Life According To... Victor Matthews

Victor Matthews has had a sparkling culinary career in Colorado. Here, the 42-year-old master chef talks to 5280 about tossing pizzas, fine dining in Colorado Springs, and why Colorado's food scene is underappreciated.

April 2010

My first restaurant job was when I was 14 years old; I got a job at a pizza place as a dishwasher. Washing dishes isn't very flattering to the ladies, but there was a guy up front tossing dough, which seemed like a much cooler gig. I washed dishes for two years, and eventually started stirring pots, and at 16 I was in the window tossing pizzas.

At 18, I was at a used bookstore and saw a cookbook called Take Twelve Cooks, about these British master chefs. And I was just fascinated by this picture of a salad of sliced avocado with black currant vinaigrette. I had never heard of either of those ingredients, and it just blew my mind.

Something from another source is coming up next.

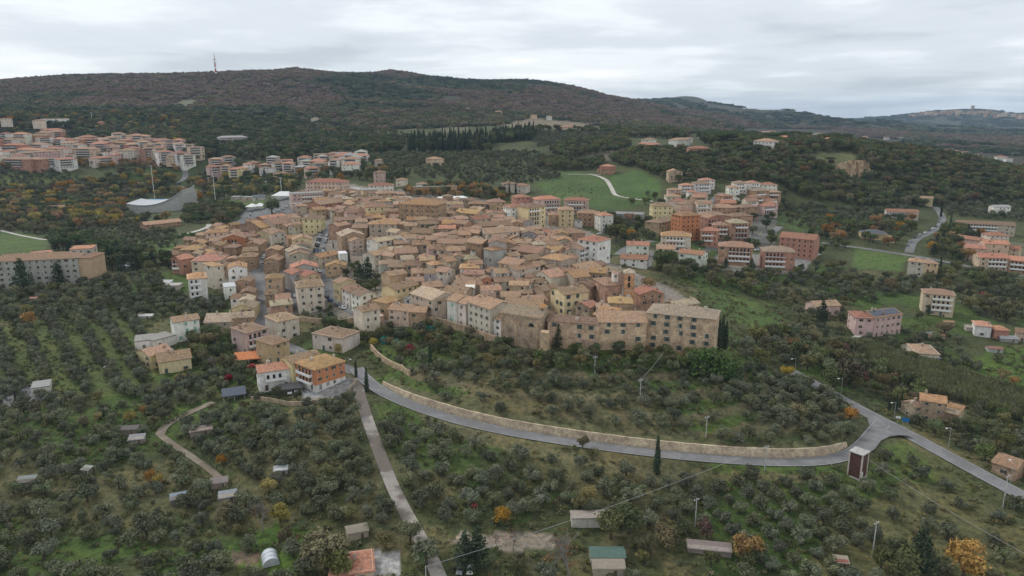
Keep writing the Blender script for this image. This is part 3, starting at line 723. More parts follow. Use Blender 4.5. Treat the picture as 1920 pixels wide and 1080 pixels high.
    if individually:
        for u, z0, ww, hh_, st_, an, ox, oy in wins:
            o = link('door' if st_ == 'door' else 'window', window_mesh(st_, ww, hh_), E, (ox + u * math.cos(an), oy + u * math.sin(an), z0), an, shut if st_ != 'door' else rd.choice(SHUT[1:5]))
    elif wins:
        bx_v, bx_f, bx_m = [], [], []
        for u, z0, ww, hh_, st_, an, ox, oy in wins:
            if st_ == 'band': bs = [(u - ww / 2, -1.2, z0 - .2, u + ww / 2, 0, z0, 1), (u - ww / 2, -1.25, z0 - .2, u + ww / 2, -1.15, z0 + .95, 1), (u - ww / 2, -.05, z0, u + ww / 2, .02, z0 + 2.1, 0)]
            else: bs = [(u - ww * .55, -.05, z0, u + ww * .55, .02, z0 + hh_, 0)]
            V_, F_, M_ = boxes(bs); k = len(bx_v); c_, s__ = math.cos(an), math.sin(an)
            bx_v += [(ox + x * c_ - y * s__, oy + x * s__ + y * c_, z) for x, y, z in V_]
            bx_f += [tuple(i + k for i in f) for f in F_]; bx_m += M_
        o = link('windows', mesh_from('windows', bx_v, bx_f, [M_GLASS, M_BAND], bx_m), E); o['kind'] = 'stuff'
    if T != 'f' and dep < 620 and 'k' not in flags:
        for i in range(rd.choice((0, 1, 1, 2)) if w < 9 else rd.choice((1, 2, 2, 3))):
            u = rd.uniform(-w * .4, w * .4); v = rd.uniform(.15, .85) * d
            zr = h + (rise * (1 - abs(2 * v / d - 1)) if T in 'gh' else rise * (1 - abs(2 * u / w)) if T == 'x' else 0)
            if T == 'h': zr -= rise * .25
            link('chimney', rd.choice((_CH, _CH, _CH2)), ro, (u, v, zr), color=rd.choice(((.42, .33, .26), (.5, .45, .38), (.36, .25, .18))))
    pxm, pym, _d = project(mx, my, zg + h)
    HOUSES.append(dict(o=E, px=float(pxm), py=float(pym), wd=wd, rw=rw, st=n_st, label=label, cat=cat, group=group, dep=dep, T=T, w=w))
    return E
m, t, b = new_mat('solar_cells', .2); b.inputs['Base Color'].default_value = (.03, .04, .065, 1); b.inputs['Specular IOR Level'].default_value = .6; M_SOLAR = m
# ------------------------------------------------------------------ the old hill town: front eave line of each house as surveyed, depth and height in metres
OLD = '''
1027 600 1123 608 9 11 g sa b WO | convent | honey stone convent wing with two rows of windows beside the ivy
1123 603 1213 604 15 11.5 g sa p WO | convent | central convent wing with patched plaster under a broad pinkish roof
1213 585 1342 598 14 15 h sa g WO | convent | tall honey stone convent block with green shutters beside the dark cypresses
1268 574 1311 567 8 11 g st g | convent | rear convent wing with hipped tan roof jutting towards the green meadow
940 585 1013 596 13 13.5 g st g nk | church | windowless brown brick church with grey roof at the edge of the town | church
1135 535 1166 533 15 11.5 h bk b W | church | large brick church nave beside the bell tower | church
1058 552 1104 546 12 10 g ye b O | | tall house with pale yellow gable above the black railed terrace
1142 567 1186 568 10 8 h sa o n | chapel | low polygonal chapel with orange pyramid roof below the bell tower | chapel
1113 589 1147 595 8 8 s st o n | | orange lean-to roofed house between the convent and the yellow gable house
1125 578 1147 577 7 8 x cr p W | chapel | small baroque fronted chapel with curved gable near the orange chapel roof | chapel
1105 576 1123 571 8 7 g st r
1200 552 1245 550 10 8 x bk r
1090 508 1128 500 14 6 g st b
1077 520 1106 517 12 9.5 g ta o b
1013 483 1053 488 12 9 h ta o
1000 511 1033 520 10 8 x cr p b
967 507 1013 498 10 8 g cr b b
935 492 970 498 13 8.5 g st p
965 530 993 533 9 6.5 g wh b
1001 530 1025 528 8 6 g cr b
928 528 963 527 9 6 g cr b
945 574 1015 577 14 7 g st b nk
975 550 998 549 6 5 g bk b n
858 537 905 533 11 7 g ta p
830 546 872 550 11 8 g st b
872 541 890 541 8 7 s wh b
903 557 928 557 9 9 x pe b
862 502 897 502 10 8 h cr o
903 523 922 522 9 7 x co b
907 465 924 469 9 11 h gr o
916 455 948 455 12 14 x gr p
873 453 902 457 10 12 g bk b
885 473 900 472 8 7 f wh c
845 482 875 482 9 6.5 x ta b
820 455 868 457 10 7 g st b
970 470 1007 475 14 7.5 g st p
1042 460 1063 458 14 7.5 x cr b
1063 464 1088 461 10 7 g bk b
1087 468 1103 464 10 8 g wh b B
962 455 995 455 9 6 g cr b
913 438 972 433 14 9 g cr b
892 412 920 408 11 7.5 g cr r
853 398 893 401 13 8 g st o
835 383 868 382 10 8 g cr b
900 424 960 421 12 7.5 g st p
850 418 872 420 10 9 g bk b
880 436 897 437 9 8 g st p
747 382 817 385 18 15 h bk o F | palace | large brick palace with orange hipped roof and three rows of windows | palace
692 420 743 420 13 9.5 h ta o F | | broad stone house with orange hipped roof just below the brick palace
685 388 723 387 9 11 g ye p | | bright yellow ochre house with faded pink roof left of the brick palace
723 396 745 396 9 9 g bk b
680 357 708 356 14 10 f sa c W | convent | flat-topped honey stone block of the old fortress above the town | fortress
707 363 742 362 13 9 h sa b W | | honey stone fortress wing with hipped roof beside the flat-topped block | fortress
650 352 680 358 9 9 f bk c n | | long brick bastion wall at the top of the old town | fortress
700 323 720 323 10 10 h pk b
692 348 738 347 11 6 h wh r | | low white house with red roof beside the climbing road above the town
742 337 762 337 9 6 h cr b
780 345 799 345 9 5 h wh b
827 373 877 371 14 5 f wh w | | long flat white modern building behind the brick palace | building
688 448 708 450 8 9 g wh b B
707 453 735 449 9 8 g wh g
640 443 684 440 15 9.5 x br g b | | wide gabled house with white parapet at the head of the stair lane
658 452 682 450 8 8 x ta b
650 399 686 397 10 8 g pk p
627 413 678 411 9 9 g ta b
633 424 657 420 9 8 g bk p
660 427 688 427 9 9 g br b
770 436 807 437 12 7 g st b b
744 447 784 447 7 6 f wh c
742 475 783 473 12 8 g br b
803 467 827 466 10 7 g pk p
820 468 851 467 10 7 g cr b
703 479 740 470 9 8 g cr b b
713 495 748 493 9 8 h gn b
820 453 853 452 10 7 g ta b
823 428 853 428 9 7.5 g st r
822 413 851 413 9 8 g bk p
785 420 822 419 9 6 g ta p
760 497 788 497 10 7 g st b
731 517 763 512 9 7 g oc b b
774 512 793 511 9 7 g br b
795 512 817 512 9 7 g gr b
817 508 837 510 9 8 g cr p
837 490 855 488 9 8 g st p
843 483 874 482 8 7 x ta b
797 539 830 536 10 7 g st b
857 524 880 523 8 6 g st b
788 488 815 487 9 7.5 g bk p
740 457 765 456 8 6 g bk b
870 513 905 514 8 7 g st p
765 528 795 526 8 7 g ta b
1020 545 1050 540 9 6.5 g st b n
1033 505 1060 500 9 6 g br b
1060 487 1085 482 9 7 g ta b
990 487 1015 484 10 6.5 g st b
1108 540 1122 530 9 8 g bk b
1105 510 1135 512 10 7 g st o
1128 505 1160 512 9 6 g br g
985 520 1003 520 7 6 g st b
905 545 940 543 9 7 g st p
940 556 975 556 9 6.5 g ta b
985 566 1025 563 10 6 g st b n
880 527 905 527 7 6 g br b
930 512 955 510 8 8 g gr b
955 480 975 478 8 8 g ta b
880 495 905 494 8 8 g ta b
838 470 862 470 8 9 g gr b
800 450 822 449 9 8 g br b
860 440 882 440 8 8 g bk p
940 412 965 411 8 8 g cr p
925 445 950 444 8 8 g ta b
1010 455 1040 452 10 6.5 g st b
1005 497 1025 494 7 7 g st b
'''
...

The number one question I get is why I moved to Colorado Springs. After being in New Orleans and Houston, I was tired of the South and the heat. I wanted my own place, with nice weather and mountains, so I went online and came across a place called the Pub and Grub in Green Mountain Falls, near Colorado Springs. I had never set foot in Colorado before, but I came out and just fell in love with the place—it was a 40-year-old log cabin with a huge fireplace. I bought it and reopened it as the Black Bear Restaurant, which was the place's original name, a year later.

When I moved here, dining left something to be desired in the Springs. There's just not enough people here into fine dining, so you really have to drive people to the restaurant.

Back in the early part of this decade, there were a lot of state cooking competitions, and chefs from Colorado Springs kept winning. People asked, "Why not Denver? Or Vail? Or Aspen?" And it's because in Colorado Springs you have to fight so hard. A lot of chefs here are psychos—you have to be totally dedicated. It's a battlefield.

Food Network backfired because you have a huge quantity of people who think they know something about food.

A great chef or sommelier is an individual—the idea of a mass-production university is ludicrous. A school has to be set up like Juilliard—hands-on, with instructors that aren't just reading from a book. Our instructors are whooping ass on the line every night, and they will teach you to whoop ass on the line. That's the point of Paragon.

Colorado's food scene is vastly underappreciated. Our lamb is legendary—if you go to New York, or Paris, or Tokyo, they're eating Colorado lamb. It's just better. We also have insane beef credentials, and beans, and high-end potatoes from the San Luis Valley, and some of the best mushroom foraging in America.

We're one plane hop from both coasts, so we can get anything in the world quickly. Colorado is partly in the Southwest and the Heartland, and we have some big cities and the mountains. We have everything in America with the exception of the oceans, and because of that we also have freedom. If you're in Boston, you have to do things like Boston. If you're in San Diego, you have to do things like San Diego. But since we're all muddled up, we're able to do whatever we want.